3 of 96 comments (clear)

  1. Who wants a job that can be done by a robot? by Camel+Pilot · · Score: 3, Insightful

    Not I.

  2. It does not take you job... by Anonymous Coward · · Score: 2, Insightful

    As long as there is another job to be done.

    It is just PR. Here is how it will work. A company would get bad PR if it fired someone after putting in a robot, so they shift the job somewhere else and spend more on keeping an employee they don't need until someone quits, then that person does not get replaced.

  3. Dodgy math by Tablizer · · Score: 5, Insightful

    The math could be misleading. Without the bots, Fedex may be hiring more humans. With the bots, they keep the number of humans the same but expand with bots instead. If/when there's a slump, they then dump humans such that they employee less humans than they would otherwise.

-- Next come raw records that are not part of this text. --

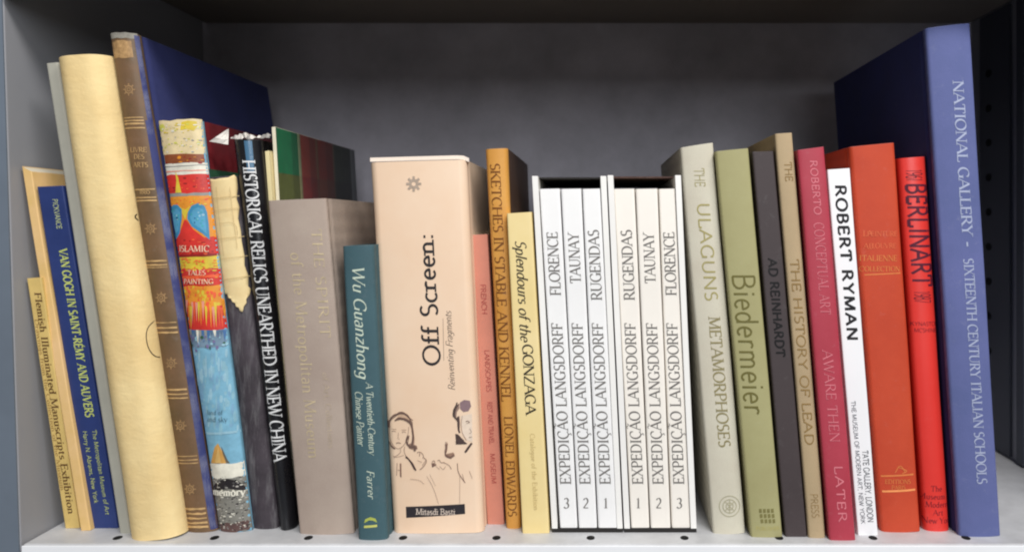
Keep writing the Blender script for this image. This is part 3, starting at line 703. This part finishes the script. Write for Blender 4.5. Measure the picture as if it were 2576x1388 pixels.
# drawing (hair, faces, hands) in pen strokes
pen, penl = ink((52, 40, 42)), ink((112, 88, 78))
random.seed(21)
def Q(L): return [(959.3 + x * .2464, 972.7 + y * .2464) for x, y in L]
def jit(L, a): return [(x + random.uniform(-a, a), y + random.uniform(-a, a)) for x, y in L]
hair, hair2, face, dark = [], [], [], []
tone = lambda c: ink(c)
fills = [([(300, 385), (325, 390), (346, 520), (342, 595), (312, 585), (322, 500)], (184, 150, 128)), ([(270, 585), (300, 568), (368, 592), (376, 626), (340, 638), (288, 622)], (150, 120, 104)),
         ([(150, 330), (190, 262), (250, 268), (312, 330), (322, 385), (290, 345), (230, 322), (185, 318)], (206, 172, 144)), ([(85, 555), (100, 590), (150, 628), (128, 632), (92, 602)], (130, 96, 90)),
         ([(805, 155), (848, 128), (905, 138), (918, 196), (890, 244), (840, 252), (806, 218)], (134, 110, 114)), ([(745, 240), (770, 180), (800, 165), (800, 215), (775, 250), (770, 300), (742, 300)], (150, 124, 112)),
         ([(776, 300), (800, 290), (806, 370), (800, 460), (782, 440)], (112, 90, 82)), ([(815, 292), (925, 268), (932, 556), (882, 545), (832, 470)], (228, 208, 188)),
         ([(758, 472), (788, 478), (842, 545), (882, 574), (768, 576)], (66, 52, 50)), ([(914, 566), (930, 580), (872, 664), (848, 656)], (74, 58, 56)),
         ([(650, 680), (700, 700), (740, 660), (752, 690), (715, 728), (660, 705)], (160, 128, 108)), ([(250, 700), (268, 702), (330, 770), (364, 838), (338, 838), (300, 765)], (120, 92, 82)),
         ([(516, 770), (550, 768), (552, 796), (524, 815)], (120, 92, 82)), ([(190, 775), (208, 775), (210, 915), (192, 905)], (160, 128, 108))]
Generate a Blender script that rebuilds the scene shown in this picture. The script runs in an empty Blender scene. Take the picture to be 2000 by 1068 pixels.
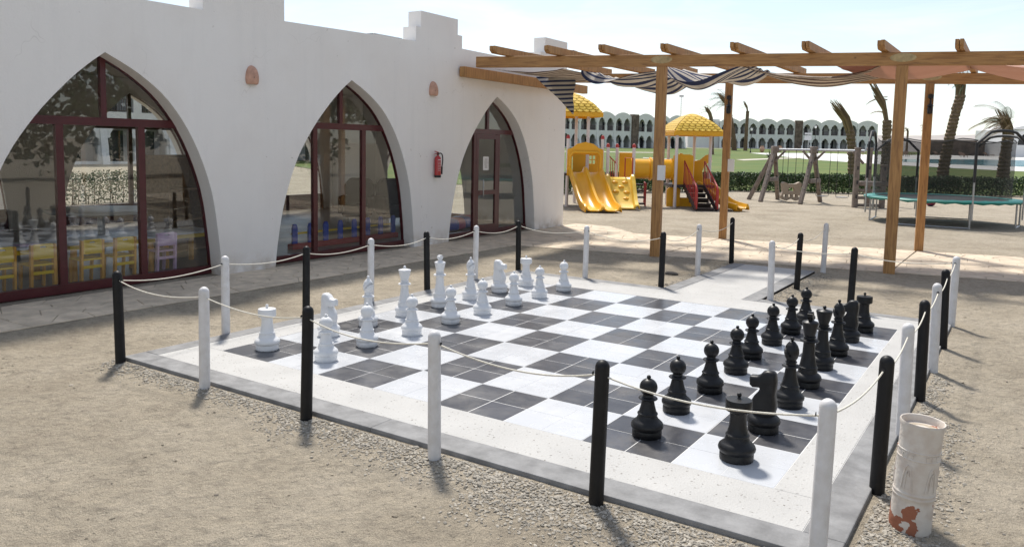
import bpy, bmesh, math, random
from math import sin, cos, pi, radians, hypot, atan2
from mathutils import Vector, Matrix, noise, geometry
random.seed(7)
SC = bpy.context.scene
COL = SC.collection

# ------------------------------------------------------------------ camera, sky, sun, exposure
cam_d = bpy.data.cameras.new('camera'); cam = bpy.data.objects.new('camera', cam_d); COL.objects.link(cam)
cam_d.sensor_width = 36; cam_d.lens = 27.643; cam_d.shift_y = -0.0497; cam_d.clip_start = 0.05; cam_d.clip_end = 9000
RT = Vector((0.834393, 0.550813, 0.019847)); UP = Vector((-0.069059, 0.068754, 0.995241)); FW = Vector((-0.546826, 0.831792, -0.095406))
cm = Matrix((RT, UP, -FW)).transposed().to_4x4(); cm.translation = (5.8654, -4.2988, 1.8421)
cam.matrix_world = cm
SC.camera = cam

SUN_EL = radians(58); SUN_AZ = atan2(-0.72, 0.69)          # azimuth clockwise from +Y
world = bpy.data.worlds.new('World'); SC.world = world; world.use_nodes = True
wn = world.node_tree.nodes; wl = world.node_tree.links
sky = wn.new('ShaderNodeTexSky'); sky.sky_type = 'NISHITA'; sky.sun_disc = False
sky.sun_elevation = SUN_EL; sky.sun_rotation = SUN_AZ; sky.altitude = 0; sky.air_density = 1.0; sky.dust_density = .35; sky.ozone_density = 1.5
wn['Background'].inputs['Strength'].default_value = 0.13
hz = wn.new('ShaderNodeHueSaturation'); hz.inputs['Saturation'].default_value = .68; hz.inputs['Value'].default_value = .735      # hazy, whitened desert sky
wl.new(sky.outputs[0], hz.inputs['Color'])
ct = wn.new('ShaderNodeTexCoord'); cp = wn.new('ShaderNodeMapping'); cp.inputs['Scale'].default_value = (2.2, 3.4, 11); cp.inputs['Rotation'].default_value = (0, .12, .5)
cn = wn.new('ShaderNodeTexNoise'); cn.inputs['Scale'].default_value = 1.7; cn.inputs['Detail'].default_value = 7; cn.inputs['Roughness'].default_value = .62; cn.inputs['Distortion'].default_value = .5
cr = wn.new('ShaderNodeMapRange'); cr.inputs['From Min'].default_value = .42; cr.inputs['From Max'].default_value = .72; cr.inputs['To Max'].default_value = .55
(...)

    As far as the argument that "automation has always made new jobs", that could be true, but the displaced people may not be qualified for them. It appears that on the larger scale, automation and global trade are creating increasing inequality as it becomes a winner-take-all economy. Warren Buffett admitted his investment company can take on bigger risks, giving total average higher rewards, because it's big enough to spread the risk around, something smaller competitors don't have by definition. The "network effect" is taking over every industry.

    Therefore, the issue may not be so much "fear the bots" as it is "fear inequality".